ROBERTA LEOTTI | Il rumore dei tasti della macchina da scrivere fa da sottofondo all’ingresso del pubblico in sala, anche se l’ audio arriva dalla parte opposta rispetto alla macchina per scrivere, posta a ridosso del pubblico della prima fila. Il nero sembra essere il colore predominante in scena, come il tavolaccio disordinato per i fogli della sceneggiatura lasciati a casaccio e che occupa parte della spazio disponibile ed attorno al quale una regista cerca di distreggiarsi tra le difficoltà di trasposizione di un soggetto e la precarietà delle risorse a disposizioni.
In occasione della quindicesima settimana della lingua Italiana nel mondo, Ludovico Nolfi ha portato in scena le vicende dell’eclettico artista e intellettuale italiano al Courtyard Theatre di Londra. Presentata prima in Italia e poi in Germania, Looking for Pasolini è un omaggio arrivato sulle scene londinesi con lo scopo di “iniziare” il pubblico anglosassone alla scoperta di questa figura apicale per la cultura italiana dell’ultimo cinquantennio.
Nella ricerca di Pasolini, la giovane compagnia Ars in Fieri diretta da Ludovico Nolfi su una drammaturgia di Atticus Orsborn & Nolfi stesso, rielabora alcuni aspetti della vita dell’artista intrecciandoli con le vicende di una compagnia teatrale intenta alle prove di una pièce a lui dedicata. Di complemento scenico e drammaturgico è l’utilizzo di un grosso drappeggio bianco su cui si proiettano immagini in bianco e nero; spezzoni di film del Pasolini regista che si intervallano alla performance degli attori. Scorrono immagini, attori e momenti del cinema italiano come la splendida Magnani di Mamma Roma.

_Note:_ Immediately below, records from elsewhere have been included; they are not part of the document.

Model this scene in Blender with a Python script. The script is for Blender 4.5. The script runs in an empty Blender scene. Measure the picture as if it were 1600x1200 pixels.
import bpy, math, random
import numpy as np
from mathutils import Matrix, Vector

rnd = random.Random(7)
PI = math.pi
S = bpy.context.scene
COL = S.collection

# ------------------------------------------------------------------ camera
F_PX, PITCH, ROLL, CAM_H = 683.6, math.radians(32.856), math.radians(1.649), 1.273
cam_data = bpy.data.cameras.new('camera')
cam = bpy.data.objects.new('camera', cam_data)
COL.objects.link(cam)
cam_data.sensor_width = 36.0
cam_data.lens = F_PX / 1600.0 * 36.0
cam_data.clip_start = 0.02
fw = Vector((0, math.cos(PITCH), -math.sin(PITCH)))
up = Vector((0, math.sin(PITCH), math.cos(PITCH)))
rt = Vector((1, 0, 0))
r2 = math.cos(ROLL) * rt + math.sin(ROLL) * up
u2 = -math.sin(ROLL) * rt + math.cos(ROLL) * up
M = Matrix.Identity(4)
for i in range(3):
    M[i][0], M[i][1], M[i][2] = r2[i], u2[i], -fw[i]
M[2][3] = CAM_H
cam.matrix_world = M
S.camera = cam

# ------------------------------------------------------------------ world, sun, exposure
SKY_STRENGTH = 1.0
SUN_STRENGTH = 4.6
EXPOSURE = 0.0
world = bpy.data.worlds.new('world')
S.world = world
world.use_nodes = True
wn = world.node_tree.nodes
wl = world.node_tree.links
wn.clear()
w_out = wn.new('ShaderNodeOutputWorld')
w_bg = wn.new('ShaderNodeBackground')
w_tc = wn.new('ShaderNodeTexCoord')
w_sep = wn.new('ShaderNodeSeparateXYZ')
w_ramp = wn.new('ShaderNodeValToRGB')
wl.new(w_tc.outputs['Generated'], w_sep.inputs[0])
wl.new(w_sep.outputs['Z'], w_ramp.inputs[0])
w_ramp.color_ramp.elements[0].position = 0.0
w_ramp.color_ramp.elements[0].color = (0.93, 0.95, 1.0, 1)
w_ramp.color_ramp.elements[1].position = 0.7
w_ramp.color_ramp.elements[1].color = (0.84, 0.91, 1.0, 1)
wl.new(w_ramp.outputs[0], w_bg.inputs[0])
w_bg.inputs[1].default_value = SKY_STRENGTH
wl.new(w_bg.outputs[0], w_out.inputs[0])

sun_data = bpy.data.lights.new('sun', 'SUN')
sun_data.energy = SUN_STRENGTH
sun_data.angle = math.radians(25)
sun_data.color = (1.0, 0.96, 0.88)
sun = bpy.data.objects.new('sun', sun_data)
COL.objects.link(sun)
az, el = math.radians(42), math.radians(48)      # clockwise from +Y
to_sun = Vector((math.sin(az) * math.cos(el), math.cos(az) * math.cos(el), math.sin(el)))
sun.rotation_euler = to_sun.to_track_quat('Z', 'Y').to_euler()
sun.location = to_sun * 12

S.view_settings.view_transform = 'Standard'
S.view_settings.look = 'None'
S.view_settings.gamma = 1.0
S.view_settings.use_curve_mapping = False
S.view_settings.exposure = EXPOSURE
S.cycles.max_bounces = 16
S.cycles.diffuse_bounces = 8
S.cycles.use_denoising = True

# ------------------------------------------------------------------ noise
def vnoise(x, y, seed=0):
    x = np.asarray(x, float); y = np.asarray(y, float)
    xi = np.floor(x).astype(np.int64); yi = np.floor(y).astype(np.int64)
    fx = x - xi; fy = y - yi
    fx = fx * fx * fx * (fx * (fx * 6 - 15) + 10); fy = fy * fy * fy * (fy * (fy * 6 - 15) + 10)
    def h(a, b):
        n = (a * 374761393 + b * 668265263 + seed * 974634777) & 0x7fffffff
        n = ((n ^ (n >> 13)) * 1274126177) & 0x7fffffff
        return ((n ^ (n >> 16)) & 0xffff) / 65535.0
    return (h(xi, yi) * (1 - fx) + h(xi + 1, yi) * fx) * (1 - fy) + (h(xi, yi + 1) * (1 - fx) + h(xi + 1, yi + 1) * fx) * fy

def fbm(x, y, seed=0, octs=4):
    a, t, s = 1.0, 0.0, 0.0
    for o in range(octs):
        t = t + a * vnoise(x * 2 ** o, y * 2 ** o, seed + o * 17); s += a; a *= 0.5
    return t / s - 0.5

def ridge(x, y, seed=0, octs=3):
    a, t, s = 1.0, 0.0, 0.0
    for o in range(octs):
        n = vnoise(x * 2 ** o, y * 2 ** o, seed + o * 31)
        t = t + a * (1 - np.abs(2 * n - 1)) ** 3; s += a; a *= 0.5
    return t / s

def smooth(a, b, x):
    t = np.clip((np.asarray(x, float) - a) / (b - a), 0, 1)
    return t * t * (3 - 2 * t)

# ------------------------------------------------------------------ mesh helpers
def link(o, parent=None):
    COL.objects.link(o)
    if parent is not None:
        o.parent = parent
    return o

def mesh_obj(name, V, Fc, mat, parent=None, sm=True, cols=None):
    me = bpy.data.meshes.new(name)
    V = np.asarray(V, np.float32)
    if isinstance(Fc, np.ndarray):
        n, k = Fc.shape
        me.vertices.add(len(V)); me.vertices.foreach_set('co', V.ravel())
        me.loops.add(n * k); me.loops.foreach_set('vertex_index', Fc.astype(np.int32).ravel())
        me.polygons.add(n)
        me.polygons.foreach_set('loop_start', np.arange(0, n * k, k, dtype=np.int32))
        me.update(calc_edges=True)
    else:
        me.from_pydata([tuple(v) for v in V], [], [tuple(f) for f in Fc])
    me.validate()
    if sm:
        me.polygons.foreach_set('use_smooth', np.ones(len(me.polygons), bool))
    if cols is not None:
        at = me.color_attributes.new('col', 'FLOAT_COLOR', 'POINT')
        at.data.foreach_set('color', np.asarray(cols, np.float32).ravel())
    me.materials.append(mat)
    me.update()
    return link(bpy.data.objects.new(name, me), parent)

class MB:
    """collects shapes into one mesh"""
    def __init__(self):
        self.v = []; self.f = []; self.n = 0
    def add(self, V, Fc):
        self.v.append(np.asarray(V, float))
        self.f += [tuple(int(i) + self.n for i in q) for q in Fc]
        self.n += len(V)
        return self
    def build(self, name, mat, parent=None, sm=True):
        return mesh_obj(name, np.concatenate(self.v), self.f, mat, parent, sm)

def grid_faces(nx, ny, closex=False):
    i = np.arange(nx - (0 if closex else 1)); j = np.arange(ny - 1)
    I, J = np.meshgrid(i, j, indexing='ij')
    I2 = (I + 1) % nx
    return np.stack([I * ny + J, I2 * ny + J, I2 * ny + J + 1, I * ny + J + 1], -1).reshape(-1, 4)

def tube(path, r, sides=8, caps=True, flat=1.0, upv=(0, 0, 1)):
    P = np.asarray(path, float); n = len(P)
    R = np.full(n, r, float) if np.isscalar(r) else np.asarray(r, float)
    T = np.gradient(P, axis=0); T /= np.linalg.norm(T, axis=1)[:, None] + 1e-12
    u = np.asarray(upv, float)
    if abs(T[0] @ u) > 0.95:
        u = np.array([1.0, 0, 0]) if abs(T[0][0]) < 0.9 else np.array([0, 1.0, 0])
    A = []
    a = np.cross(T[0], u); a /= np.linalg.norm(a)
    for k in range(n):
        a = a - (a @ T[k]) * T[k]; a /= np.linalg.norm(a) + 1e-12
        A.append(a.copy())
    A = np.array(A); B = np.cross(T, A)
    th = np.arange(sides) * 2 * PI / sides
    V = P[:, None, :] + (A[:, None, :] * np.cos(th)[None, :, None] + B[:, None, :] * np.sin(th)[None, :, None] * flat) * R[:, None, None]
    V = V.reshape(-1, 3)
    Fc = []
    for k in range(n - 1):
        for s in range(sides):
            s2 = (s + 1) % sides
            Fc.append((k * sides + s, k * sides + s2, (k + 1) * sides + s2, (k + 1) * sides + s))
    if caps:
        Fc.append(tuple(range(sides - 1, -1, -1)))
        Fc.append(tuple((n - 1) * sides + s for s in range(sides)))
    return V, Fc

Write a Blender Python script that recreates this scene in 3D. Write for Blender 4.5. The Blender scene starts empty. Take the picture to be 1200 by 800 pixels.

Il plot, giocando sul teatro nel teatro, inizia dalle prove di uno spettacolo in cui il cast (Sochel Rogers, Dea Rakovac, James Labdarbs, Samuel Mattioli) si ritrova e si confronta sulla propria conoscenza di Pasolini per lavorare su alcune idee. Il giovane James Labdarbs è qui un attore alle prime armi nella parte di Pasolini, che non cerca un’intonazione borderline per raccontare l’artista, e attraversa con attenzione le situazioni che richiamano la vita Pasolini fra pubblico e privato, dalla militanza, all’arte fino alla tormentata omosessualità ed il rapporto con la madre, rievocato con riferimenti alla Poesia in forma di rosa è riproposto nella coreografia dell’attrice Dea Rakivac con Labdars ed una sedia, unico elemento scenico utilizzato a suggellare il legame madre-figlio, che si abbracciano. Un simbolo che diventa un intralcio e finirà gettata a terra, quasi a sfogo delle proprie inquietudini sessuali.
In un altro passaggio, la coreografia ha connotazioni piu’ leggere e vede come protagonista un drappo dalle fantasie etcniche fatto volteggiare ripetutamente dalle attrici Sochel Rogers e Dea Rakovac. Un chiaro simbolismo rimanda all’Africa tanto amata da Pasolini che definì “come una droga che prendi per non ammazzarti, un’evasione” (cit. Oriana Fallaci racconta Pier Paolo Pasolini).
La drammaturgia e’ un continuo salto tra gli spaccati sulla vita di Pasolini e la finzione della pièce i cui confini rimangono volutamente confusi fino alla fine. Lo stacco sarà marcato dall’accusatorio “Io So”, con le voci martellanti degli attori che si parlano uno sopra l’altro ignorandosi, muovendosi quasi fossero automi in una sorta di perimetro immaginario. A ripristinare un contatto visivo con l’uomo, una giacca, oggetto che incarna la dipartita dell’artista. Come un feretro di un corteo funebre in attesa di degna sepoltura viene passata con estrema cura fra gli attori. Si tratta come si è cercato di dire di stilemi di un teatro che cerca nella semplicità e nel lavoro attorale la sua forza, con qualche spinta multimediale ma con un impianto tradizionale.
Nonostante i simboli volutamente accentati, le citazioni letterarie e i contributi cinematografici, il tessuto spettacolare rischia di risultare di non facile decrittazione per chi è nato e vissuto lontano dall’Italia. Alla compagnia teatrale, tuttavia, va riconosciuto il merito di farsi promotrice della cultura italiana all’estero, con particolare attenzione ad artisti poco conosciuti persino dai “theatergoers”, come Pier Paolo Pasolini.